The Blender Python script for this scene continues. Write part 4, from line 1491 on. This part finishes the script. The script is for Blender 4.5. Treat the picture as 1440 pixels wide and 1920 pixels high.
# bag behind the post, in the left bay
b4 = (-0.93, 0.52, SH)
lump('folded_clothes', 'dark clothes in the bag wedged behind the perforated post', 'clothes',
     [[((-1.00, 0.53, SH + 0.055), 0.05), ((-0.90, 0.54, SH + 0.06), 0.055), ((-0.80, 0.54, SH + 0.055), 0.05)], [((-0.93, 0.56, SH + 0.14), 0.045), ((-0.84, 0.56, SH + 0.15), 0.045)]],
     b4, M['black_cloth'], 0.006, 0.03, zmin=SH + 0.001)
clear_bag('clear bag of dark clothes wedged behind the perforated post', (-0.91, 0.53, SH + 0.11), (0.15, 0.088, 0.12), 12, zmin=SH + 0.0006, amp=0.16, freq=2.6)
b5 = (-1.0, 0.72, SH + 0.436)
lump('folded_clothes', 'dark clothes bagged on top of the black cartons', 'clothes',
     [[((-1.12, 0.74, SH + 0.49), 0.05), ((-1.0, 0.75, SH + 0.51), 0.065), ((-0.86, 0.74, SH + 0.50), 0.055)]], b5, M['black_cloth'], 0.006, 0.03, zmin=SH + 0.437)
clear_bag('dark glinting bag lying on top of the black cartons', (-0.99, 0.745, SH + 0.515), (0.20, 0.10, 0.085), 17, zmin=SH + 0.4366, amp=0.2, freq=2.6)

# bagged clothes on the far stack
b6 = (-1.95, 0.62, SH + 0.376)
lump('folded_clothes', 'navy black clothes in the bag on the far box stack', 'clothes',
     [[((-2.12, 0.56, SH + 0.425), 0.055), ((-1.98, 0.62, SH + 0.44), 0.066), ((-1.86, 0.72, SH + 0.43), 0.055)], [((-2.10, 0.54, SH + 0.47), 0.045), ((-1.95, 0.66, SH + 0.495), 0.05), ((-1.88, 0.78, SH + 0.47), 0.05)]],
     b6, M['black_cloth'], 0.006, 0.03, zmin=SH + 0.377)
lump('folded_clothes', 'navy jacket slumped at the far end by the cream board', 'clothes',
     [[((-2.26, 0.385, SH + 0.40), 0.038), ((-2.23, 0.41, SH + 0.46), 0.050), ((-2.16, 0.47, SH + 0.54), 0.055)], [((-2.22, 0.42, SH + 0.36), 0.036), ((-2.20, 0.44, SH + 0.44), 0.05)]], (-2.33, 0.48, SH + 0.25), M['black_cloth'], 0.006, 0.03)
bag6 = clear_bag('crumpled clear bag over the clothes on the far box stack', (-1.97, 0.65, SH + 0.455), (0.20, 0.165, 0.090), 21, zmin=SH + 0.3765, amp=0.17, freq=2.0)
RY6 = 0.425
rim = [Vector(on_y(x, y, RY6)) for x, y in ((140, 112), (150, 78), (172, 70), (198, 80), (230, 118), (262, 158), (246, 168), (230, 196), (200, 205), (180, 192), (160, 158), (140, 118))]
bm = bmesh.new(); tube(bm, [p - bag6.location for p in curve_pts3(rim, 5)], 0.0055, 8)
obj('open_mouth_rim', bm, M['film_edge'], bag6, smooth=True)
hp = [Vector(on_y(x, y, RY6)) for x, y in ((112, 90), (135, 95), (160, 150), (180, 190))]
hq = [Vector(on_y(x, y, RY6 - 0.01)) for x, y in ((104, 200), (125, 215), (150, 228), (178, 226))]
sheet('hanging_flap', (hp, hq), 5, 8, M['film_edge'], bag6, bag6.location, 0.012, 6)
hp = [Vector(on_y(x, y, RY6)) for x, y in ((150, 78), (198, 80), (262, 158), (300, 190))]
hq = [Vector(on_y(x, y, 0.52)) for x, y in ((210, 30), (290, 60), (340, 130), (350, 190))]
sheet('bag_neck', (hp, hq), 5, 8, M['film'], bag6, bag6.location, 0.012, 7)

(Directions for this task): Once more, set down the full listing, verbatim.

(Exercise result):
The Blender Python script for this scene continues. Write part 4, from line 1491 on. This part finishes the script. The script is for Blender 4.5. Treat the picture as 1440 pixels wide and 1920 pixels high.
# bag behind the post, in the left bay
b4 = (-0.93, 0.52, SH)
lump('folded_clothes', 'dark clothes in the bag wedged behind the perforated post', 'clothes',
     [[((-1.00, 0.53, SH + 0.055), 0.05), ((-0.90, 0.54, SH + 0.06), 0.055), ((-0.80, 0.54, SH + 0.055), 0.05)], [((-0.93, 0.56, SH + 0.14), 0.045), ((-0.84, 0.56, SH + 0.15), 0.045)]],
     b4, M['black_cloth'], 0.006, 0.03, zmin=SH + 0.001)
clear_bag('clear bag of dark clothes wedged behind the perforated post', (-0.91, 0.53, SH + 0.11), (0.15, 0.088, 0.12), 12, zmin=SH + 0.0006, amp=0.16, freq=2.6)
b5 = (-1.0, 0.72, SH + 0.436)
lump('folded_clothes', 'dark clothes bagged on top of the black cartons', 'clothes',
     [[((-1.12, 0.74, SH + 0.49), 0.05), ((-1.0, 0.75, SH + 0.51), 0.065), ((-0.86, 0.74, SH + 0.50), 0.055)]], b5, M['black_cloth'], 0.006, 0.03, zmin=SH + 0.437)
clear_bag('dark glinting bag lying on top of the black cartons', (-0.99, 0.745, SH + 0.515), (0.20, 0.10, 0.085), 17, zmin=SH + 0.4366, amp=0.2, freq=2.6)

# bagged clothes on the far stack
b6 = (-1.95, 0.62, SH + 0.376)
lump('folded_clothes', 'navy black clothes in the bag on the far box stack', 'clothes',
     [[((-2.12, 0.56, SH + 0.425), 0.055), ((-1.98, 0.62, SH + 0.44), 0.066), ((-1.86, 0.72, SH + 0.43), 0.055)], [((-2.10, 0.54, SH + 0.47), 0.045), ((-1.95, 0.66, SH + 0.495), 0.05), ((-1.88, 0.78, SH + 0.47), 0.05)]],
     b6, M['black_cloth'], 0.006, 0.03, zmin=SH + 0.377)
lump('folded_clothes', 'navy jacket slumped at the far end by the cream board', 'clothes',
     [[((-2.26, 0.385, SH + 0.40), 0.038), ((-2.23, 0.41, SH + 0.46), 0.050), ((-2.16, 0.47, SH + 0.54), 0.055)], [((-2.22, 0.42, SH + 0.36), 0.036), ((-2.20, 0.44, SH + 0.44), 0.05)]], (-2.33, 0.48, SH + 0.25), M['black_cloth'], 0.006, 0.03)
bag6 = clear_bag('crumpled clear bag over the clothes on the far box stack', (-1.97, 0.65, SH + 0.455), (0.20, 0.165, 0.090), 21, zmin=SH + 0.3765, amp=0.17, freq=2.0)
RY6 = 0.425
rim = [Vector(on_y(x, y, RY6)) for x, y in ((140, 112), (150, 78), (172, 70), (198, 80), (230, 118), (262, 158), (246, 168), (230, 196), (200, 205), (180, 192), (160, 158), (140, 118))]
bm = bmesh.new(); tube(bm, [p - bag6.location for p in curve_pts3(rim, 5)], 0.0055, 8)
obj('open_mouth_rim', bm, M['film_edge'], bag6, smooth=True)
hp = [Vector(on_y(x, y, RY6)) for x, y in ((112, 90), (135, 95), (160, 150), (180, 190))]
hq = [Vector(on_y(x, y, RY6 - 0.01)) for x, y in ((104, 200), (125, 215), (150, 228), (178, 226))]
sheet('hanging_flap', (hp, hq), 5, 8, M['film_edge'], bag6, bag6.location, 0.012, 6)
hp = [Vector(on_y(x, y, RY6)) for x, y in ((150, 78), (198, 80), (262, 158), (300, 190))]
hq = [Vector(on_y(x, y, 0.52)) for x, y in ((210, 30), (290, 60), (340, 130), (350, 190))]
sheet('bag_neck', (hp, hq), 5, 8, M['film'], bag6, bag6.location, 0.012, 7)